Remember Ronald Ball, the Illinois man who's been suing PepsiCo on a claim that he opened a can of Mountain Dew and found a dead mouse inside?

The Madison Record broke the story a year and a half ago, followed by the Daily RFT (here and here). But yesterday, websites from the Daily Mail in Great Britain to The Star in Canada to Fox News lit up with headlines announcing PepsiCo's rather macabre defense: That any mouse submerged in Mountain Dew that long would've completely disintegrated.

In a signed affidavit, a veterinary pathologist (who's studied just this sort of phenomenon) describes in gruesome detail what would befall such a mouse:
a. between four days to at most seven days in the fluid, the mouse will have no calcium in its bones and boney structures.

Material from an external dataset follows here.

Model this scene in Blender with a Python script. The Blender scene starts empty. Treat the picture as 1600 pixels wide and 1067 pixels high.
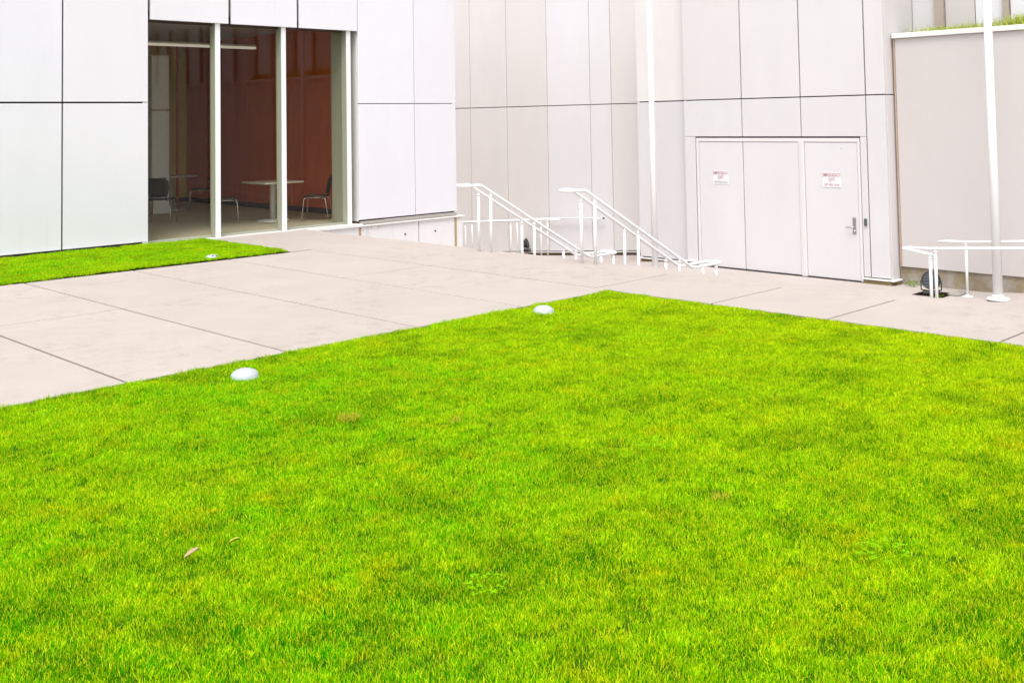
import bpy, bmesh, math, random
from mathutils import Vector, Matrix, noise
random.seed(7)
C = bpy.context.scene.collection
S = bpy.context.scene
rad = math.radians
# ------------------------------------------------------------------ camera
EYE = 1.83
yaw, pitch, roll = rad(45.436), rad(2.731), rad(0.969)
F0 = Vector((math.cos(yaw), math.sin(yaw), 0)); R0 = Vector((math.sin(yaw), -math.cos(yaw), 0)); Z = Vector((0, 0, 1))
F = F0*math.cos(pitch)+Z*math.sin(pitch); U = -F0*math.sin(pitch)+Z*math.cos(pitch)
Rr = R0*math.cos(roll)-U*math.sin(roll); Ur = U*math.cos(roll)+R0*math.sin(roll)
cam = bpy.data.cameras.new('camera'); co = bpy.data.objects.new('camera', cam); C.objects.link(co)
co.matrix_world = Matrix(((Rr.x, Ur.x, -F.x, 0), (Rr.y, Ur.y, -F.y, 0), (Rr.z, Ur.z, -F.z, EYE), (0, 0, 0, 1)))
cam.sensor_width = 36; cam.sensor_fit = 'HORIZONTAL'; cam.lens = 36*1661/1600
cam.shift_y = -(533.5-108)/1600; cam.clip_end = 1000; cam.clip_start = .05
S.camera = co
# ------------------------------------------------------------------ light
SUN_EL, SUN_AZ = rad(62), rad(-142)      # azimuth of the sun direction in the xy plane (from +x, ccw)
w = bpy.data.worlds.new('World'); S.world = w; w.use_nodes = True
nt = w.node_tree; nt.nodes.clear()
sky = nt.nodes.new('ShaderNodeTexSky'); sky.sky_type = 'NISHITA'; sky.sun_disc = False
sky.sun_elevation = SUN_EL; sky.sun_rotation = math.pi/2 - SUN_AZ; sky.air_density = 1.0; sky.dust_density = 3.0; sky.ozone_density = 1.0
hs = nt.nodes.new('ShaderNodeHueSaturation'); hs.inputs['Saturation'].default_value = .22
bg = nt.nodes.new('ShaderNodeBackground'); bg.inputs['Strength'].default_value = .15
wo = nt.nodes.new('ShaderNodeOutputWorld')
nt.links.new(sky.outputs[0], hs.inputs['Color']); nt.links.new(hs.outputs[0], bg.inputs['Color']); nt.links.new(bg.outputs[0], wo.inputs[0])
sl = bpy.data.lights.new('sun', 'SUN'); sl.energy = 1.2; sl.angle = rad(25); sl.color = (1, .97, .93)
so = bpy.data.objects.new('sun', sl); C.objects.link(so)
sd = Vector((math.cos(SUN_EL)*math.cos(SUN_AZ), math.cos(SUN_EL)*math.sin(SUN_AZ), math.sin(SUN_EL)))
so.rotation_euler = sd.to_track_quat('Z', 'Y').to_euler(); so.location = sd*30
S.view_settings.view_transform = 'Standard'; S.view_settings.look = 'None'
S.view_settings.exposure = 1.0; S.view_settings.gamma = 1; S.view_settings.use_curve_mapping = False

# ------------------------------------------------------------------ materials
def srgb(r, g, b): return tuple(((c/255)/12.92 if c/255 <= .04045 else ((c/255+.055)/1.055)**2.4) for c in (r, g, b))+(1,)
class NT:
    def __init__(s, name):
        s.m = bpy.data.materials.new(name); s.m.use_nodes = True; s.t = s.m.node_tree; s.n = s.t.nodes
        s.b = s.n['Principled BSDF']
        s.geo = s.n.new('ShaderNodeNewGeometry')
    def link(s, a, b): s.t.links.new(a, b)
    def noise(s, scale, detail=4, rough=.55, stretch=None, vec=None):
        t = s.n.new('ShaderNodeTexNoise'); t.inputs['Scale'].default_value = scale; t.inputs['Detail'].default_value = detail; t.inputs['Roughness'].default_value = rough
        v = vec or s.geo.outputs['Position']
        if stretch:
            mp = s.n.new('ShaderNodeMapping'); mp.inputs['Scale'].default_value = stretch; s.link(v, mp.inputs['Vector']); v = mp.outputs[0]
        s.link(v, t.inputs['Vector']); return t.outputs['Fac']
    def ramp(s, f, a, b):
        r = s.n.new('ShaderNodeMapRange'); r.inputs['From Min'].default_value = a; r.inputs['From Max'].default_value = b; r.clamp = True
        s.link(f, r.inputs['Value']); return r.outputs[0]
    def mul(s, a, b):
        m = s.n.new('ShaderNodeMath'); m.operation = 'MULTIPLY'
        s.link(a, m.inputs[0])
        if isinstance(b, float): m.inputs[1].default_value = b
        else: s.link(b, m.inputs[1])
        return m.outputs[0]
    def mix(s, f, a, b):
        m = s.n.new('ShaderNodeMix'); m.data_type = 'RGBA'
        if isinstance(f, float): m.inputs[0].default_value = f
        else: s.link(f, m.inputs[0])
        for i, c in ((6, a), (7, b)):
            if isinstance(c, tuple): m.inputs[i].default_value = c
            else: s.link(c, m.inputs[i])
        return m.outputs[2]
    def bump(s, h, strength, dist=.01):
        b = s.n.new('ShaderNodeBump'); b.inputs['Strength'].default_value = strength; b.inputs['Distance'].default_value = dist
        s.link(h, b.inputs['Height']); s.link(b.outputs[0], s.b.inputs['Normal'])
def flat(name, col, rough=.6, metal=0., var=.12, scale=9., bump=0.):
    k = NT(name); c = tuple(col[:3])+(1,)
    d = tuple(x*(1-var) for x in c[:3])+(1,)
    if any(q in name for q in ('leaf', 'soil', 'weed', 'straw')): k.b.inputs['Specular IOR Level'].default_value = .03
    k.link(k.mix(k.noise(scale, 5), d, c), k.b.inputs['Base Color'])
    k.b.inputs['Roughness'].default_value = rough; k.b.inputs['Metallic'].default_value = metal
    if bump: k.bump(k.noise(scale*12, 3), bump, .003)
    return k.m
def panel_mat(name, col, dirt=(.55, .47, .38, 1), amt=.25):
    k = NT(name); c = tuple(col)+(1,)
    a = k.mix(k.ramp(k.noise(1.3, 6, .6, (1, 1, .35)), .35, .75), c, tuple(x*.94 for x in col)+(1,))
    oi = k.n.new('ShaderNodeObjectInfo')
    a = k.mix(k.mul(oi.outputs['Random'], .55), a, (col[0]*.97, col[1]*.945, col[2]*.93, 1))
    streak = k.mul(k.ramp(k.noise(7, 5, .6, (1, 1, .06)), .56, .8), k.ramp(k.noise(.9, 3), .45, .7))
    a = k.mix(k.mul(streak, amt), a, dirt)
    k.link(a, k.b.inputs['Base Color']); k.b.inputs['Roughness'].default_value = .42
    k.bump(k.noise(260, 2), .12, .002)
    return k.m
M = {}
M['white'] = panel_mat('panel_white', (.69, .682, .722))
M['cream'] = panel_mat('panel_cream', (.65, .632, .615))
M['pale'] = panel_mat('panel_pale', (.60, .58, .592))
M['bay'] = panel_mat('panel_bay', (.605, .583, .588))
M['coolwhite'] = panel_mat('panel_cool_white', (.68, .672, .69))
M['step_cream'] = panel_mat('panel_step_cream', (.67, .645, .625))
M['pinkgrey'] = panel_mat('panel_pinkgrey', (.535, .498, .485))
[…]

b. Within four to seven days in the fluid, the mouse's abdominal structure will rupture. Its cranial cavity (head) is also likely to rupture within that time period.

c. by 30 days of exposure to the fluid, all of the mouse's structures will have disintegrated to the point the structures (excepting possibly a portion of the tail) will not be recognizable,and, therefore, the animal itself will not be recognizable. Instead, after 30 days in the fluid, the mouse will have been transformed into a "jelly-like" substance.
To recap: Its skeleton falls apart, its head explodes, and it becomes jelly. In other words, the soda turns out to be a bit more acidic than actual dew on an actual mountain. 

But for all the media blitz, this defense proffered by PespiCo been out there for a while: PepsiCo filed the document several months ago, says Samantha Unsell, the Belleville-based attorney representing Mr. Ball.

"You know how these things go," she says. "It must've caught someone's eye. But it wasn't anything new."

Unsell says PepsiCo will have to file a response to her client's second amended complaint later this month.